Hace mucho que estamos bajo vigilancia. Latente, general o específica. Pero vigilados. No es necesario ser editor de WikiLeaks para que eso suceda. Hasta los bancos y cualquier vendedor de cualquier cosa están atentos a lo que posteamos en las redes. Basta que uno averigüe, por ejemplo, precios o condiciones para hacer turismo en una reserva de Kenia, en un resort de Canarias o el alquiler de burritos en las sierras de Córdoba, para que le cuelen avisos vinculados al interés demostrado.

Hay miles de algoritmos dedicados a saber qué dice, a quién se lo dice, quién lo lee y cuales son sus deseos o inclinaciones; suyas y de los otros.

Algoritmo. Una palabra que parece cosa de magia, sin serlo. ¿Datos? El nombre le viene de Al-Juarismi (Alá perdone mi ortografía) antiguo matemático árabe padre del álgebra. (¿…?) Ya… supongo que usted fue a la escuela primaria y recuerda, por lo menos, la tabla del 2 o la del 5, que son las más fáciles. Bueno, las tablas de multiplicar son algoritmos. Ya ve, si usted, nosotros, vosotros y ellos algoritmizamos, ¿por qué le extraña ser algoritmizado? (Don Miguel de Cervantes Saavedra nos perdone el palabro).
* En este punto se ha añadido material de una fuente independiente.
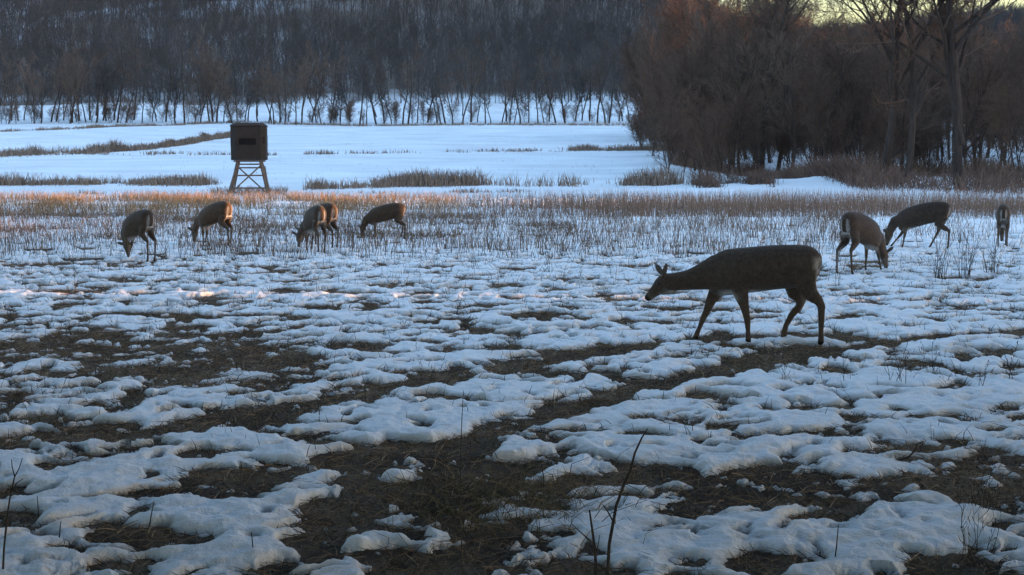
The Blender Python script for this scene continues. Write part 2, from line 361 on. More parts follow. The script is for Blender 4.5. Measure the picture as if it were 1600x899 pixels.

Cierto es que puede recurrir a la tecnología para eludir el espionaje. Para ponerlo fácil, es como esas muñecas rusas que están una dentro de otra. Puede disimularse apareciendo, por ejemplo, con localización en Vancouver, pero que viene de Sidney, antes de Oslo, previo paso por nodos de Santiago de Chile, y así casi infinitamente.

Pero, si usted no es un gran Estado policía, por lo que tiene tecnología más que premium, no es recomendable. Un aficionado lo único que consigue es llamar al tigre. Alguno de los algoritmos va a detectar el jueguito de las muñecas dentro de las muñecas, lo va a colocar en la lista preferente de los observables y le van a pinchar el ordenador, la computadora, para saber hasta cuándo se rasca y qué es lo que le pica.

Es cierto que existen alternativas tan sencillas que parecen ridículas. Una de ellas fue usada, y posiblemente sigue en uso, por una de las ramas de Al Qaeda. No le voy a dar más data porque el tigre se irrita por cualquier cosa. Pero, como es información abierta, le paso una pista: las memorias de un gordo holandés que tuvo una conversión mística.

En síntesis. Con o sin enunciación de ciberpatrullaje, estamos vigilados; siempre. O sea que, como dijo un viejo amigo que, estoy seguro, hoy se divierte jugando al truco en el Infierno, en estos tiempos el que no está paranoico está perdidamente loco. No sufra, el Gran Hermano nos está cuidando. Amén.